I want to plug a 128GB Sandisk USB “thumb drive” into my TrueNAS box, create a new pool (“temp” or something) which uses all of it and then, via a TrueNAS “app”, write transient (days, maybe a week) data to a dataset therein whilst also deleting some of it to keeep it from filling up.
I’m currently doing it as part of my existing pool, having created a quota limited dataset on it, but I can’t manage it fast enough without it filling up.
Using a USB drive might enable me to manage the datset more rapidly, but anyway I can unplug it now and then and delete it or even erase it before using it again (with the attendant unmounting of the pool which I am yet to read about).
Is there anything inherently disastrous about this “thumb drive” approach in terms of jeopardising my other pools (4 HDDs in a ZRAID2 configuration) or upsetting TrueNAS in some way?
So long as you do NOT include this thumb drive as part of an existing pool and create a pool of its own, then it shouldn’t jeopardise your other pools.
However:
Flash drives have a much more limited write lifetime (Total Bytes Written) than an SSD - so you might want to think about using e.g. an SSK USB SSD (looks like a flash drive but is an SSD instead)
USB connections are not as reliable as SATA or SAS, so you may get occasional disconnections, and when this happens your pool goes offline (but because it is ZFS it will be fine when you bring it back online).
Excellent: this is what I was hoping to read and the ZFS nature being tolerant of disconnections isn’t something I knew about. very good reasurrance - thanks.

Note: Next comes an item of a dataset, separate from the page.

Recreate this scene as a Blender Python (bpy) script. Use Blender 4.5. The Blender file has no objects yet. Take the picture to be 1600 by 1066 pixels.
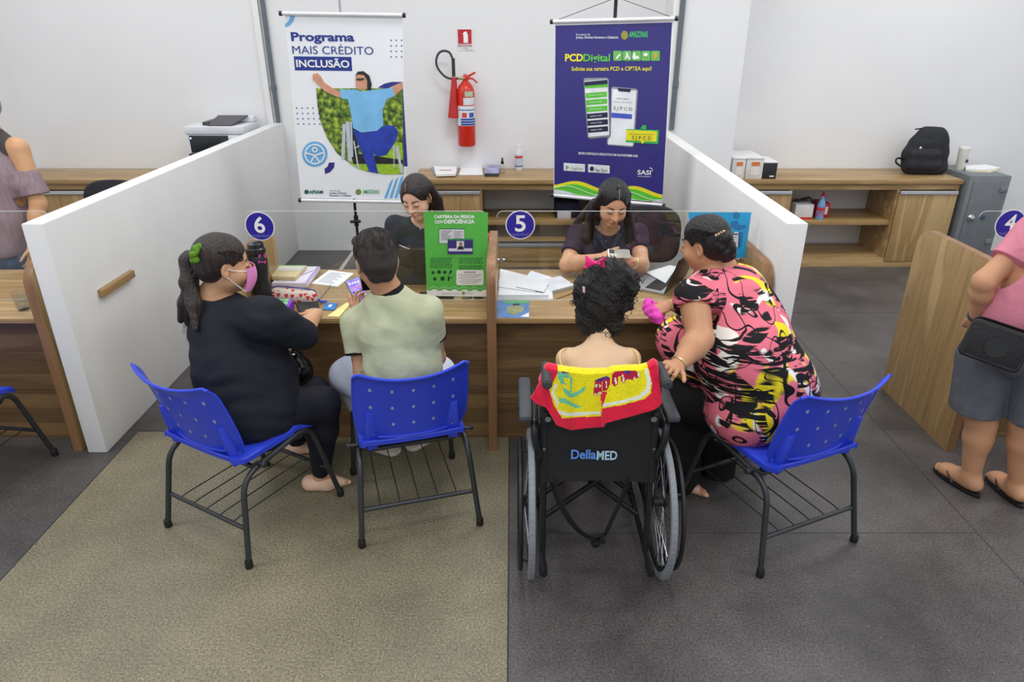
import bpy, bmesh, math, random
import numpy as np
from mathutils import Vector, Matrix, Euler

# ---------------------------------------------------------------- camera, world, lights
SC = bpy.context.scene
COL = SC.collection
F_PX = 1090.0
TH = math.atan(493 / F_PX)
CAM_H = 2.1
cd = bpy.data.cameras.new('camera'); cam = bpy.data.objects.new('camera', cd); COL.objects.link(cam)
cd.sensor_width = 36; cd.lens = 36 * F_PX / 1600; cd.clip_start = 0.02
cam.location = (0, 0, CAM_H); cam.rotation_euler = (math.pi / 2 - TH, 0, 0)
SC.camera = cam
SC.view_settings.view_transform = 'Standard'; SC.view_settings.look = 'None'
SC.view_settings.gamma = 1; SC.view_settings.exposure = 0.0
SC.view_settings.use_curve_mapping = False
w = bpy.data.worlds.new('world'); SC.world = w; w.use_nodes = True
w.node_tree.nodes['Background'].inputs[0].default_value = (0.92, 0.96, 1.0, 1)
w.node_tree.nodes['Background'].inputs[1].default_value = 0.80
def area_light(x, y, z, sx, sy, power, col=(1, 0.99, 0.975)):
    l = bpy.data.lights.new('ceiling_light', 'AREA'); l.shape = 'RECTANGLE'; l.size = sx; l.size_y = sy
    l.energy = power; l.color = col
    o = bpy.data.objects.new('ceiling_light', l); COL.objects.link(o); o.location = (x, y, z)
for lx, ly, lp in ((-3.2, 2.2, 54), (0.2, 1.3, 44), (3.6, 2.2, 54), (-3.2, 5.2, 32), (0.2, 4.6, 52), (3.8, 5.2, 46), (-0.3, -1.2, 44)):
    area_light(lx, ly, 3.9, 1.5, 0.7, lp * 0.82)

# ---------------------------------------------------------------- pixel -> place
def ray(px, py):
    v = py - 533
    return Vector((px - 800, F_PX * math.cos(TH) - v * math.sin(TH), -F_PX * math.sin(TH) - v * math.cos(TH)))
def PY(px, py, Y):
    d = ray(px, py); return Vector((0, 0, CAM_H)) + d * (Y / d.y)
def PZ(px, py, z=0.0):
    d = ray(px, py); return Vector((0, 0, CAM_H)) + d * ((z - CAM_H) / d.z)
def V(*a): return Vector(a)

# ---------------------------------------------------------------- materials
def lin(c):
    r = []
    for x in c[:3]:
        x = x / 255.0
        r.append(x / 12.92 if x <= 0.04045 else ((x + 0.055) / 1.055) ** 2.4)
    return (*r, 1)
def newmat(name):
    m = bpy.data.materials.new(name); m.use_nodes = True
    return m, m.node_tree.nodes, m.node_tree.links, m.node_tree.nodes['Principled BSDF']
MC = {}
def mat(c, rough=0.5, metal=0.0, var=0.08, nscale=12, bump=0.0, bscale=60, sss=0.0, coat=0.0, spec=0.5, stretch=(1, 1, 1), sheen=0.0, bdet=3, bdist=0.01, bwarp=0.0):
    key = (tuple(c), rough, metal, var, nscale, bump, bscale, sss, coat, spec, stretch, sheen, bdet, bdist, bwarp)
    if key in MC: return MC[key]
    m, N, L, b = newmat('surface')
    b.inputs['Roughness'].default_value = rough; b.inputs['Metallic'].default_value = metal
    b.inputs['Specular IOR Level'].default_value = spec
    b.inputs['Coat Weight'].default_value = coat
    b.inputs['Sheen Weight'].default_value = sheen
    if sss:
        b.inputs['Subsurface Weight'].default_value = sss
        b.inputs['Subsurface Radius'].default_value = (0.012, 0.005, 0.003); b.inputs['Subsurface Scale'].default_value = 1.0
    tc = N.new('ShaderNodeTexCoord'); mp = N.new('ShaderNodeMapping'); L.new(tc.outputs['Object'], mp.inputs[0]); mp.inputs['Scale'].default_value = stretch
    n = N.new('ShaderNodeTexNoise'); n.inputs['Scale'].default_value = nscale; n.inputs['Detail'].default_value = 4
    L.new(mp.outputs[0], n.inputs['Vector'])
    r = N.new('ShaderNodeValToRGB'); base = lin(c)
    lo = tuple(x * (1 - var) for x in base[:3]) + (1,); hi = tuple(min(1, x * (1 + var)) for x in base[:3]) + (1,)
    r.color_ramp.elements[0].position = 0.3; r.color_ramp.elements[1].position = 0.7
    r.color_ramp.elements[0].color = lo; r.color_ramp.elements[1].color = hi
    L.new(n.outputs['Fac'], r.inputs[0]); L.new(r.outputs[0], b.inputs['Base Color'])
    if bump:
        n2 = N.new('ShaderNodeTexNoise'); n2.inputs['Scale'].default_value = bscale; n2.inputs['Detail'].default_value = bdet; n2.inputs['Distortion'].default_value = bwarp
        L.new(mp.outputs[0], n2.inputs['Vector'])
        bp = N.new('ShaderNodeBump'); bp.inputs['Strength'].default_value = bump; bp.inputs['Distance'].default_value = bdist
        L.new(n2.outputs['Fac'], bp.inputs['Height']); L.new(bp.outputs[0], b.inputs['Normal'])
    MC[key] = m; return m
def wood(axis, c1=(188, 158, 112), c2=(148, 116, 74), c3=(172, 141, 95), rough=0.38, sc=1.0):
    m, N, L, b = newmat('wood_grain'); b.inputs['Roughness'].default_value = rough
    tc = N.new('ShaderNodeTexCoord'); mp = N.new('ShaderNodeMapping'); L.new(tc.outputs['Object'], mp.inputs[0])
    s = [14 * sc] * 3; s['xyz'.index(axis)] = 0.9 * sc; mp.inputs['Scale'].default_value = s
    n = N.new('ShaderNodeTexNoise'); n.inputs['Scale'].default_value = 1.0; n.inputs['Detail'].default_value = 5; n.inputs['Distortion'].default_value = 0.5
    L.new(mp.outputs[0], n.inputs['Vector'])
    r = N.new('ShaderNodeValToRGB'); e = r.color_ramp.elements
    e[0].position = 0.3; e[0].color = lin(c2); e[1].position = 0.68; e[1].color = lin(c1)
    q = e.new(0.45); q.color = lin(c3); q = e.new(0.52); q.color = lin(tuple((a + d) // 2 for a, d in zip(c3, c2))); q = e.new(0.6); q.color = lin(c1)
    L.new(n.outputs['Fac'], r.inputs[0])
    mp2 = N.new('ShaderNodeMapping'); L.new(tc.outputs['Object'], mp2.inputs[0])
    s2 = [90.0] * 3; s2['xyz'.index(axis)] = 3.0; mp2.inputs['Scale'].default_value = s2
    n2 = N.new('ShaderNodeTexNoise'); n2.inputs['Scale'].default_value = 1.5; n2.inputs['Detail'].default_value = 2
    L.new(mp2.outputs[0], n2.inputs['Vector'])
    mx = N.new('ShaderNodeMix'); mx.data_type = 'RGBA'; mx.blend_type = 'MULTIPLY'; mx.inputs[0].default_value = 0.35
    r2 = N.new('ShaderNodeValToRGB'); r2.color_ramp.elements[0].color = (0.6, 0.55, 0.5, 1); r2.color_ramp.elements[1].color = (1, 1, 1, 1)
    r2.color_ramp.elements[0].position = 0.35; r2.color_ramp.elements[1].position = 0.6
    L.new(n2.outputs['Fac'], r2.inputs[0]); L.new(r.outputs[0], mx.inputs[6]); L.new(r2.outputs[0], mx.inputs[7])
    L.new(mx.outputs[2], b.inputs['Base Color'])
    return m
WX, WY, WZ = wood('x'), wood('y'), wood('z')
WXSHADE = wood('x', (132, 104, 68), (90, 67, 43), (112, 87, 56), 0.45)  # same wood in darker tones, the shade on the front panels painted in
WEDGE = wood('z', (150, 112, 76), (126, 92, 60), (140, 102, 68), 0.5)
def glass_mat(rough=0.02, tint=(0.985, 0.995, 0.99)):
    m, N, L, b = newmat('clear_acrylic')
    N.remove(b); out = N['Material Output']
    t = N.new('ShaderNodeBsdfTransparent'); t.inputs[0].default_value = (*tint, 1)
    g = N.new('ShaderNodeBsdfGlossy'); g.inputs['Roughness'].default_value = rough
    lw = N.new('ShaderNodeLayerWeight'); lw.inputs[0].default_value = 0.5; pw = N.new('ShaderNodeMath'); pw.operation = 'POWER'; pw.inputs[1].default_value = 4.0; L.new(lw.outputs['Facing'], pw.inputs[0])
    fr = N.new('ShaderNodeMapRange'); fr.inputs[3].default_value = 0.035; fr.inputs[4].default_value = 0.8; L.new(pw.outputs[0], fr.inputs[0])
    mx = N.new('ShaderNodeMixShader'); L.new(fr.outputs[0], mx.inputs[0]); L.new(t.outputs[0], mx.inputs[1]); L.new(g.outputs[0], mx.inputs[2])
    L.new(mx.outputs[0], out.inputs[0]); return m
GLASS = glass_mat()
GEDGE = mat((205, 215, 212), 0.2, 0, 0.02)
WHITE = mat((238, 238, 238), 0.5, 0, 0.02); PAPER = mat((236, 237, 238), 0.7, 0, 0.02)
BLACKP = mat((24, 24, 26), 0.4, 0, 0.05); STEEL = mat((190, 192, 196), 0.25, 1.0, 0.05)
ALU = mat((200, 202, 206), 0.35, 0.7, 0.04); DARKMET = mat((58, 60, 64), 0.35, 0.6, 0.08)
NAVY = mat((38, 26, 150), 0.4, 0, 0.04); BLUE = mat((38, 62, 196), 0.38, 0, 0.04, spec=0.4)

# ---------------------------------------------------------------- object bookkeeping
BASE = {}
def tag(o, label, cat, group=None):
    o['label'] = label; o['category'] = cat
    if group: o['group'] = group
    return o
def thing(name, label, cat, loc=(0, 0, 0), group=None):
    o = bpy.data.objects.new(name, None); COL.objects.link(o); o.location = loc; o.empty_display_size = 0.05
    BASE[o.name] = Vector(loc); return tag(o, label, cat, group)
def link(name, me, mats, parent):
    for m in (mats if isinstance(mats, (list, tuple)) else [mats]): me.materials.append(m)
    o = bpy.data.objects.new(name, me); COL.objects.link(o)
    if parent is not None:
        o.parent = parent; BASE[o.name] = BASE[parent.name]
    else: BASE[o.name] = Vector((0, 0, 0))
    return o
def copy_tree(o, parent=None):
    c = o.copy(); COL.objects.link(c); c.parent = parent
    for ch in list(o.children): copy_tree(ch, c)
    return c

def catmull(pts, n=6, closed=False):
    pts = [Vector(p) for p in pts]
    if len(pts) < 3 or n <= 1: return pts
    out = []; N_ = len(pts); rng = range(N_ if closed else N_ - 1)
    for i in rng:
        if closed: p0, p1, p2, p3 = pts[i - 1], pts[i], pts[(i + 1) % N_], pts[(i + 2) % N_]
        else:
            p1, p2 = pts[i], pts[i + 1]; p0 = pts[i - 1] if i else p1 * 2 - p2; p3 = pts[i + 2] if i + 2 < N_ else p2 * 2 - p1
        for k in range(n):
            t = k / n
            out.append(0.5 * ((2 * p1) + (p2 - p0) * t + (2 * p0 - 5 * p1 + 4 * p2 - p3) * t * t + (3 * p1 - p0 - 3 * p2 + p3) * t ** 3))
    if not closed: out.append(pts[-1])
    return out
def fillet(pts, r=0.04, n=5):
    """polyline with rounded corners"""
    pts = [Vector(p) for p in pts]; out = [pts[0]]
    for i in range(1, len(pts) - 1):
        a, b, c = pts[i - 1], pts[i], pts[i + 1]
        ra = min(r, (a - b).length * 0.45, (c - b).length * 0.45)
        p, q = b + (a - b).normalized() * ra, b + (c - b).normalized() * ra
        for k in range(n + 1):
            t = k / n; out.append(p.lerp(b, t).lerp(b.lerp(q, t), t))
    out.append(pts[-1]); return out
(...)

I understand the limits of USB thumb drive flash devices and their connections not being properly reliable but in this case, the data’s ephemeral and it’s just me messing about with some ideas so I don’t mind if it goes wrong.
Interestingly (well, I think it is interesting!) I have just found and ordered a 32 GB Sandisk (Western Digital) uSD card which is specified to 1920TBW* (!). My TN installation has an uSD card slot on its motherboard; I’m intending to try it as the boot pool, just for the fun of experimenting (I have read in the forum about the likely problems of flash wear and speed but in this case it’s an industrial card and it was cheap - £15 - so worth a try).
It would free up a SATA allocation for other experimenting as described here. But now, I think I could consider the uSD card as my “temporary pool” if it being a boot device doesn’t suit me.
But the main thing is it oughtn’t to mess up the existing storage - thanks @Protopia
(*In comparison, the Crucial (Micron) SSD I am using solely for my boot-pool is specified for something in the region of 320 TBW from memory).
ZFS is NOT tollerant of USB disconnects - your pool will likely go offline and stay offline until either a reboot or a physical removal / re-insertion of the drive + possibly a manual action to bring it online.
Nice - it’ll be a good way for me to test a couple of ideas until I work out a better, longer-term solution (which is currently merely a fledgling notion).
Luckily the data is ephemeral - merely jpegs and video clips from me playing around with an NVR - so a relatively unreliable USB destination will suffice for now.